The above headline is wrong, if you talk to people in the transportation funding world. The “commuter” part that is, not the making-sense part.

That’s because cobbling together funding for the passenger train service between Baton Rouge and New Orleans is dependent on the rules of various federal programs. Intercity rail is a different category, apparently, than “commuter” rail.

But one of the dirty secrets of Baton Rouge-to-New Orleans intercity rails is that they would be a commuter line.

The substantial number of commuters already driving between the capital city and the Crescent City is growing, the Baton Rouge Area Chamber reports in a new study of the issue.

There is, of course, the issue of hurricane evacuation: “In light of the many thousands of southeast Louisiana residents without reliable access to a personal vehicle, and the lessons learned from (hurricane) Katrina and other recent disasters, resiliency is a critically important part of any conversation on infrastructure, and one that a rail line is uniquely qualified to address.”
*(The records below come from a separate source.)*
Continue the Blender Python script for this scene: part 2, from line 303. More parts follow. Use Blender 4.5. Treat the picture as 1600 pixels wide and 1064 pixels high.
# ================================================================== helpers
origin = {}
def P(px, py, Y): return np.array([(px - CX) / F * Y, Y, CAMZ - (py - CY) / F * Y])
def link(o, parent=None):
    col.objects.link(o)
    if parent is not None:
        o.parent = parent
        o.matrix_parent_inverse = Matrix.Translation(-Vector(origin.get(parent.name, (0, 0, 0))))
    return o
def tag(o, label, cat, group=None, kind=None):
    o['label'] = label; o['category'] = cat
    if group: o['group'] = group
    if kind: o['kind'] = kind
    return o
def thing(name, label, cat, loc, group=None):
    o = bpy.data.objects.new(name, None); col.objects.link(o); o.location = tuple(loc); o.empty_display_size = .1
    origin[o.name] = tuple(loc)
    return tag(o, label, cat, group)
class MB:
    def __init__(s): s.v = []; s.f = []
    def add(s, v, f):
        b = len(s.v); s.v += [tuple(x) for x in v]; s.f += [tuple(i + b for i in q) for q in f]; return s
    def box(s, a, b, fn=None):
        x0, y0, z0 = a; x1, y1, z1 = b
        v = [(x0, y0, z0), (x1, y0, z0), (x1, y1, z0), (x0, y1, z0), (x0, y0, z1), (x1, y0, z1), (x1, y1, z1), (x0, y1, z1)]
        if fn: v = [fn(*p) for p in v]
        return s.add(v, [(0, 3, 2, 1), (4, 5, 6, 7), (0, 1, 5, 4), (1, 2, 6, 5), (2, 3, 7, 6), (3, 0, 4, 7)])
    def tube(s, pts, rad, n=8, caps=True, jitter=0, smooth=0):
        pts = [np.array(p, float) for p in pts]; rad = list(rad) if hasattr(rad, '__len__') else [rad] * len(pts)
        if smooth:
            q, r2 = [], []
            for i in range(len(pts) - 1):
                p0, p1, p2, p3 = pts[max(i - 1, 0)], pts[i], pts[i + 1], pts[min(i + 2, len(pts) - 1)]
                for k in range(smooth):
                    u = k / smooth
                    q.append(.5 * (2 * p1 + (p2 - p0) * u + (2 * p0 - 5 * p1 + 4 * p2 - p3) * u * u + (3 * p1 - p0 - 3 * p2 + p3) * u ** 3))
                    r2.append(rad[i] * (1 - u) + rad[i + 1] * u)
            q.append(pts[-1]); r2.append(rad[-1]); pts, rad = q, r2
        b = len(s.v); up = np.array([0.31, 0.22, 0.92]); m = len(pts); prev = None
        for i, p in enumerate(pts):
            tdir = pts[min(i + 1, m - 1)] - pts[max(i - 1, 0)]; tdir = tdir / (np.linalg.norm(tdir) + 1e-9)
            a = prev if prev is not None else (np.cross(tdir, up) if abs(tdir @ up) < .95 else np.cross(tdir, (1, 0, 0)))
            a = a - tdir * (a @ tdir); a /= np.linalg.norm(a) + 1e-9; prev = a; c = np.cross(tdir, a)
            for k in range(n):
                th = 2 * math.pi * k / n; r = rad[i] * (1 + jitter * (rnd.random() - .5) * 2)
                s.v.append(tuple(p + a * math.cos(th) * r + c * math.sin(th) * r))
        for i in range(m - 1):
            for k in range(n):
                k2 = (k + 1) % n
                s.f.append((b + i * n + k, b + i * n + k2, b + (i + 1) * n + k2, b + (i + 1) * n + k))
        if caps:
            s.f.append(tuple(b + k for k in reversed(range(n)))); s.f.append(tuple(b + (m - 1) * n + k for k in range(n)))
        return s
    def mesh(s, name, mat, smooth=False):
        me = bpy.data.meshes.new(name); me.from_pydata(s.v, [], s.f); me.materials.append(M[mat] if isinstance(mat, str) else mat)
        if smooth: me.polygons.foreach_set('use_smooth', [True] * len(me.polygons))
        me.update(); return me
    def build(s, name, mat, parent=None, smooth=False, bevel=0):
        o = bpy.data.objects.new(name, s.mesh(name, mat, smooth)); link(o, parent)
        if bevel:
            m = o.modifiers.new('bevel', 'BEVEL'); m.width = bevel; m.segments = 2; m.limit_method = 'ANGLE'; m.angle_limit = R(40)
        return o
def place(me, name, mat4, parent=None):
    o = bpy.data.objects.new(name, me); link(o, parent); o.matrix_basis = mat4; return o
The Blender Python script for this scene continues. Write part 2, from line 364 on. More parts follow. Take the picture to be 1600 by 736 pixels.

But it is traveling to jobs every day, not such extraordinary events, that is most salient in the BRAC report.

“The Baton Rouge and New Orleans areas, and the river region that connects them, are experiencing an unprecedented $20 billion boom in private investment, primarily in industrial sectors,” BRAC said in the report. “Even with the decline in oil prices, these multibillion dollar industrial expansions are largely continuing as planned, particularly in south Louisiana.”

Analyst Logan Anderson, of BRAC, wrote that the volume of passengers and freight “simply cannot be effectively accommodated by current infrastructure.”
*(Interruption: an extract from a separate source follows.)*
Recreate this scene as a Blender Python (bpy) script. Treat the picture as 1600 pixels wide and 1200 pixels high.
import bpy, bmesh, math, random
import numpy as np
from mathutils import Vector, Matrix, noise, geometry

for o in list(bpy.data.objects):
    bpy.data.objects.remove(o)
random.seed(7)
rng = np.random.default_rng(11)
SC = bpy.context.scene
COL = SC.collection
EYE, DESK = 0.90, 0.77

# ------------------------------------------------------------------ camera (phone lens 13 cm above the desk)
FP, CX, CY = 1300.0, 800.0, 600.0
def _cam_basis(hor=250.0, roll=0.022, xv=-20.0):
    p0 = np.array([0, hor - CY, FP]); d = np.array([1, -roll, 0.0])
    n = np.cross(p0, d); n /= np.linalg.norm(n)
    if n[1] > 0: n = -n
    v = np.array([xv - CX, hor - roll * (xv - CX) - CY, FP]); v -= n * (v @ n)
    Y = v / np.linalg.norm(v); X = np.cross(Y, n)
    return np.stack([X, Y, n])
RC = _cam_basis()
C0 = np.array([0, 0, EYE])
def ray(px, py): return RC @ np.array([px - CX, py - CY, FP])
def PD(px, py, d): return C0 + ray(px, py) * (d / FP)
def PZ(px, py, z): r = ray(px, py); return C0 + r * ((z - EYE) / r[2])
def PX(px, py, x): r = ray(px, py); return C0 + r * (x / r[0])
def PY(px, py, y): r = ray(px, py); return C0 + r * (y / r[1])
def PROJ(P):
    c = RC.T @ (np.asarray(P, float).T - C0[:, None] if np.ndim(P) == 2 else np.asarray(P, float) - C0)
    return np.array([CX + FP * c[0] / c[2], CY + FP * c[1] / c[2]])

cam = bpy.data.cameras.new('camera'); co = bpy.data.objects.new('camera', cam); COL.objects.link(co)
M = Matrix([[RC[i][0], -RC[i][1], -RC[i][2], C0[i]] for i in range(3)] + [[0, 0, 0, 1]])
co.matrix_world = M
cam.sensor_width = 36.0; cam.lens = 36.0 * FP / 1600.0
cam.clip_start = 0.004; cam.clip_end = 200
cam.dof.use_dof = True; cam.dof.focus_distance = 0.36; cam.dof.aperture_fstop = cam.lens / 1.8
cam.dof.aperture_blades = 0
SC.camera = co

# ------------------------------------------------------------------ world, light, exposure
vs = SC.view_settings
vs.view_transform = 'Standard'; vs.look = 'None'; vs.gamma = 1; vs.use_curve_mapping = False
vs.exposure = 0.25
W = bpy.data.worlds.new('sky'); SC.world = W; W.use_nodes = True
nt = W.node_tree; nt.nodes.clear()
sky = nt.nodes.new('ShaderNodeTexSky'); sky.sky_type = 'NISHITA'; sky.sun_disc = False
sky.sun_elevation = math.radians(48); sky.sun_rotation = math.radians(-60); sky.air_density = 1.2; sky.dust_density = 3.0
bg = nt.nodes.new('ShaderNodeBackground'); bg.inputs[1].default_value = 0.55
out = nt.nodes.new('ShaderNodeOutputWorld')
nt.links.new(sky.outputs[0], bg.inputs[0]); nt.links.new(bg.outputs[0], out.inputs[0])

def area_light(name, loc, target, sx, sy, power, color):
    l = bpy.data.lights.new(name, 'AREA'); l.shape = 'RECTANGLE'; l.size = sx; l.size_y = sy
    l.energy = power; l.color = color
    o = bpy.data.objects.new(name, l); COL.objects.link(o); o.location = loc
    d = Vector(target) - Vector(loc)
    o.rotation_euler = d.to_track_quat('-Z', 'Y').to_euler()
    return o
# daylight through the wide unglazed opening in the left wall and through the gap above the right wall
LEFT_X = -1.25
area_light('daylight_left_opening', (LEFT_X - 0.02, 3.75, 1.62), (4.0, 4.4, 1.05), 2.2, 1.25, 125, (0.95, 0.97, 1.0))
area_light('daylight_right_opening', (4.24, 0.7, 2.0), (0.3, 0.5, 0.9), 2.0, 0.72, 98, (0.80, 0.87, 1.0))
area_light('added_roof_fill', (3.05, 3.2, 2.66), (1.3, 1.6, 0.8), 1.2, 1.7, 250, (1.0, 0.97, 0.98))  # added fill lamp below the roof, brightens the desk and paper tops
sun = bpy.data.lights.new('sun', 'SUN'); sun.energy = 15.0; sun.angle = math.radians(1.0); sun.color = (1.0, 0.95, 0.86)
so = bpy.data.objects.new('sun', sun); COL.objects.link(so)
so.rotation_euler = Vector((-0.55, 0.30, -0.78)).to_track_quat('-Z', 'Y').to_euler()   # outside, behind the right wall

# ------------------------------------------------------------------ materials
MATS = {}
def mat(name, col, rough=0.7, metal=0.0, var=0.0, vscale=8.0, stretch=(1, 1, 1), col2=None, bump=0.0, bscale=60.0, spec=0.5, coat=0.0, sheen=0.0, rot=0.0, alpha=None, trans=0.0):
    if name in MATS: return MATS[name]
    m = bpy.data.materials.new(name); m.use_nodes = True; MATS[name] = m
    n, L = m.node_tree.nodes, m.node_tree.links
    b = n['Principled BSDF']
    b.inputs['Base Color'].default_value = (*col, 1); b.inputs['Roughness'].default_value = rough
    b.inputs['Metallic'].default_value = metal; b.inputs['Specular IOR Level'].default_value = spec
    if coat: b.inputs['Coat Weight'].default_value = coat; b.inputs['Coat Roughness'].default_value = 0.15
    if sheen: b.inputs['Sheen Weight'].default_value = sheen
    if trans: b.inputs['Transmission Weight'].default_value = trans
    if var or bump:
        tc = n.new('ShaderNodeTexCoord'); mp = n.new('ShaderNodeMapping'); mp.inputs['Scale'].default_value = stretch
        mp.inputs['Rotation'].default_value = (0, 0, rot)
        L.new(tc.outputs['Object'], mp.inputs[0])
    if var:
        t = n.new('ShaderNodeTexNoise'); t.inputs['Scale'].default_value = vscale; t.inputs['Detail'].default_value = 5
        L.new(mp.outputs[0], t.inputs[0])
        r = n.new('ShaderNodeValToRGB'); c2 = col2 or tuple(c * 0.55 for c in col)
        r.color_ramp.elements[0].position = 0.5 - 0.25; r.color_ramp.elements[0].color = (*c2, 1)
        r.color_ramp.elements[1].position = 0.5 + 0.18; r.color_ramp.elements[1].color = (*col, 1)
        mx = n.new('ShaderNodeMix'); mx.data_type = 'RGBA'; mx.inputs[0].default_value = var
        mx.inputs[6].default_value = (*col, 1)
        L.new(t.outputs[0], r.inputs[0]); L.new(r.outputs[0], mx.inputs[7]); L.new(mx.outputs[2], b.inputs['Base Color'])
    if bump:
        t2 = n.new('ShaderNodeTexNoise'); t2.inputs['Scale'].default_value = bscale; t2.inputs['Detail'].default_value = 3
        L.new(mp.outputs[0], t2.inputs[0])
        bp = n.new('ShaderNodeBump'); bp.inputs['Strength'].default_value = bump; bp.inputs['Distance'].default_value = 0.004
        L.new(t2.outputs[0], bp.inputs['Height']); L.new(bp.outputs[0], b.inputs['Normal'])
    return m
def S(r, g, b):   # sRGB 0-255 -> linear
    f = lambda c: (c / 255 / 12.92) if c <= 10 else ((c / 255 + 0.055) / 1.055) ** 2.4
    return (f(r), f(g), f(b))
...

The report lists a set of case studies of rail lines that generate significant economic activity along the transportation corridors served. That “great deal of well-documented evidence” of the boost to economic development is difficult to ignore, but it is on the minds of public officials in the parishes along the Mississippi River’s east bank.

But the more urgent need, BRAC’s report said, is “simply accommodating the development that is already in the works.”
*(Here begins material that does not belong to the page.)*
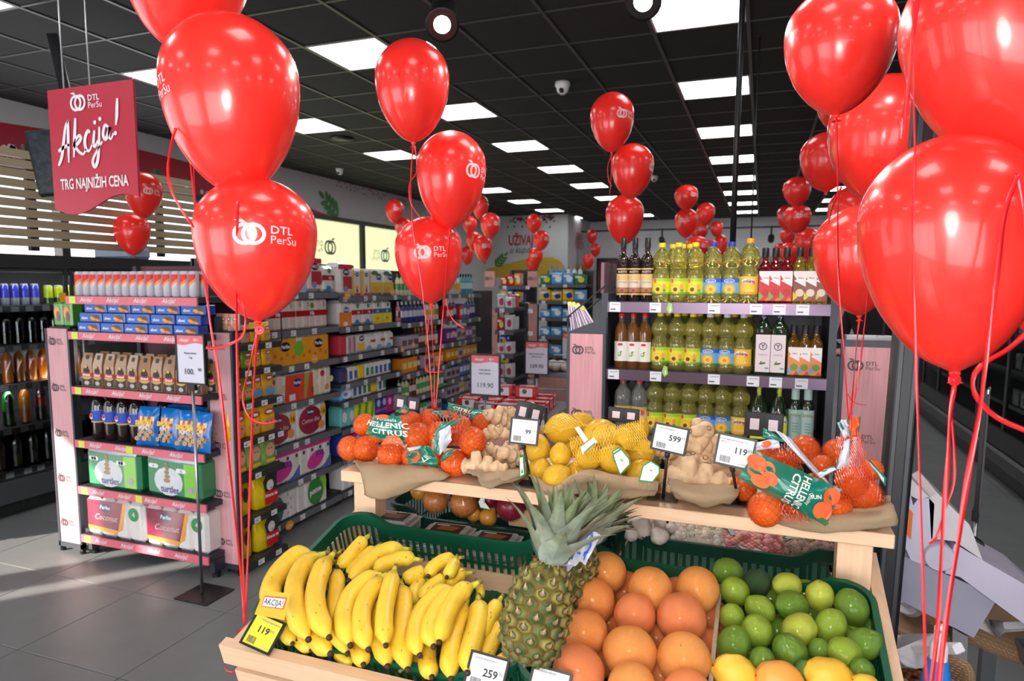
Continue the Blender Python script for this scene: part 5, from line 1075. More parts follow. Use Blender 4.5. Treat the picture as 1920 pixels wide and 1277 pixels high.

In New Orleans, Mayor Mitch Landrieu and the business leadership are aware of the jobs in the booming industrial corridor, and the need to hook up the “super region” of the two cities.

The BRAC report said workforce demands would fuel ridership: “According to the most recent Census data available, more than 32,000 workers in the super-region do not have access to a vehicle, meaning that intercity rail would provide access to additional employment opportunities for tens of thousands of workers.”

It is cheaper than owning and maintaining a car to use the train, but this option is often dismissed by people at both ends of the proposed passenger rail system. Those who have lived in cities with effective transit, including trains and buses, are typically easily sold; those who have not are skeptical because it’s not a part of their experience.

There are few places less transit-friendly or pedestrian-friendly than Baton Rouge, obviously.

The BRAC study makes a case for the financial reasonableness of the rail plan, which requires up-front costs — but those are a fraction of the billions facing Louisiana’s troubled transportation system. Anderson staffs the CRISIS coalition of major employers which combined to address Baton Rouge’s serious traffic problems, so he is one of those most aware of the sometimes conflicting and expensive decisions ahead for traffic planners in metro Baton Rouge.

Rail, of the intercity or commuter variety, “is one of the bright spots on the challenging Louisiana transportation landscape,” Anderson says, almost with relief.